Quanto à história contida na publicação em análise, na verdade trata-se de uma história muito conhecida e há muito atribuída a Pasteur — embora sempre de modo vago, resultando muito provavelmente de um processo gradual de efabulação em torno da figura do cientista católico.

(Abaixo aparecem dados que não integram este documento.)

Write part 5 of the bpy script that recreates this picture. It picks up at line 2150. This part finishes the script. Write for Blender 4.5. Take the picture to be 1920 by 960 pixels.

Uma rápida pesquisa permite encontrar referências a esta história em múltiplos meios credíveis, incluindo o portal católico Aleteia, o jornal da diocese de Aveiro e até mesmo o site de notícias oficial do Vaticano (embora, em algumas versões, Pasteur não estivesse a ler a Bíblia, mas a rezar o terço). Um artigo da revista Catholic World Report relata a mesma história, com o autor a dizer que já a ouviu ser dita em homilias — mas a admitir que não tem como comprovar “se a história é autêntica ou apócrifa”. De qualquer modo, a história circula há vários anos como sendo atribuída a Pasteur, embora, em absoluto rigor, não seja possível confirmar se aconteceu mesmo ou não.

Conclusão

Não pode dizer-se, em bom rigor, que se trata de uma publicação falsa, já que contém uma história que há muitos anos circula na Igreja Católica e sobre a qual até o Vaticano já escreveu. Ainda assim, também não se pode considerar totalmente correta esta publicação: não só inclui alguns dados manifestamente errados (Pasteur morreu aos 72 anos, por isso não poderia ter 75 anos, e o nome da instituição a que presidia também está errado), como precisava do contexto apresentado neste artigo para poder ser bem compreendida.

Assim, de acordo com o sistema de classificação do Observador, este conteúdo é:

ENGANADOR

No sistema de classificação do Facebook este conteúdo é:

PARCIALMENTE FALSO: as alegações dos conteúdos são uma mistura de factos precisos e imprecisos ou a principal alegação é enganadora ou está incompleta.